Convaincu du miracle, le Franc, en redescendant vers Reims, car il entend informer l’évêque Rémi des événements et de son désir d’être baptisé, ne veut pas tarder davantage à se préparer au sacrement. L’évêché le plus proche sur sa route, c’est Toul et Clovis s’y rend, en quête d’un catéchiste qui l’accompagnera pendant son voyage de retour et l’enseignera, ce qui lui fera gagner du temps. L’évêque de Toul confie alors ce nouveau converti exceptionnel à Waast. Lorsqu’il part avec le roi, l’ermite n’imagine pas qu’il ne reverra jamais son ermitage…
Envoyé par Remi à Arras
Après son baptême, Clovis, en effet, désireux d’honorer celui qui a commencé à l’initier aux mystères du catholicisme, et particulièrement ceux du dogme trinitaire, point d’achoppement essentiel avec les ariens, demande à Rémi de le recevoir dans le clergé rémois. Rémi élève Waast au rang d’archidiacre puis le charge de reconquérir la région d’Arras, christianisée au IIIe siècle mais revenue au paganisme après l’invasion de 405 qui a massacré une partie de la population locale et établi des tribus idolâtres à sa place. Waast constate vite l’étendue de la catastrophe et la nécessité de recréer une église si l’on veut convertir ces gens. Clovis et Rémi fondent donc à son intention un siège épiscopal à Arras qu’il occupera quatre décennies.

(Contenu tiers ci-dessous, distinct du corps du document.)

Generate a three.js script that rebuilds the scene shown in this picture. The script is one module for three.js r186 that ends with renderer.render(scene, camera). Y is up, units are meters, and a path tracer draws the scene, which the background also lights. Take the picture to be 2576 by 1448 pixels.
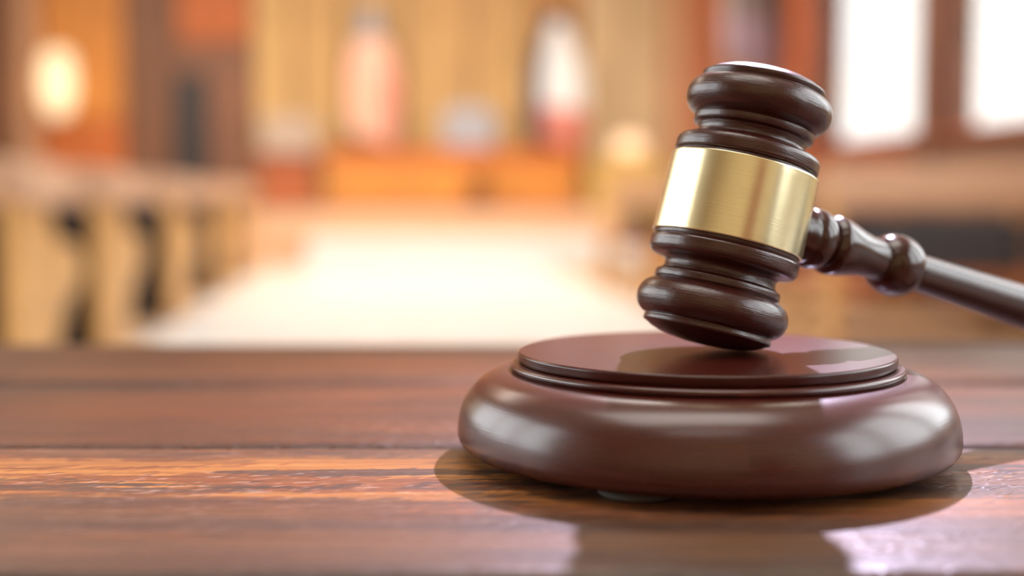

En fait, Arras, détruite en 451 par les Huns, n’existe plus ; il n’en reste qu’un tas de ruines envahies par les ronces où vivent des bêtes sauvages. C’est ainsi qu’en tentant de retrouver trace du sanctuaire chrétien primitif, Waast dérange un ours qui, loin de l’attaquer, s’attache à lui tel un animal de compagnie. Dans les buissons où vivait le plantigrade, Waast découvre une statue de Notre-Dame. Il en conclut qu’avec l’aide de Marie, il apprivoisera les gens du coin comme il a apprivoisé son ours et c’est, en effet, ce qui se produit.
Il est vrai que le nouvel évêque est aimable, amical, accessible et que, après avoir vécu si longtemps dans la solitude, il ne déteste pas assister à des festins et voir du monde. Que l’on ne s’y méprenne pas, le prélat n’est pas soudain devenu mondain mais il imite le Christ à Cana et évangélise par ce moyen. Ainsi, un soir, invité chez un riche seigneur, constatant que son hôte, très porté sur la boisson, et ceux qui l’entourent, ont déjà forcé sur la cervoise, imperturbable, il trace un signe de croix sur les tonneaux, qui explosent, répandant la boisson et mettant un terme aux beuveries. Puis l’évêque explique au roi qu’un démon s’était caché dans la bière et s’en servait pour pousser les hommes au péché, habile dénonciation des méfaits de l’alcoolisme…
De nombreuses paroisses sous sa protection
Personne n’ose se fâcher tant Waast est aimé pour le bien qu’il fait, les hôpitaux qu’il bâtit, sa charité envers les miséreux, ses dons de thaumaturge et d’exorciste. Peu à peu, le diocèse d’Arras prend forme, l’évêque fonde une abbaye qui prendra ensuite son nom, ramène son peuple à Dieu et commence à étendre ses efforts vers le Beauvaisis. Lorsqu’il meurt, le 6 février 540, saint Waast a reconquis au Christ tout le nord de la Gaule, où les paroisses placées sous sa protection restent nombreuses. Son ours apprivoisé est toujours figuré, tenu en laisse, à ses côtés.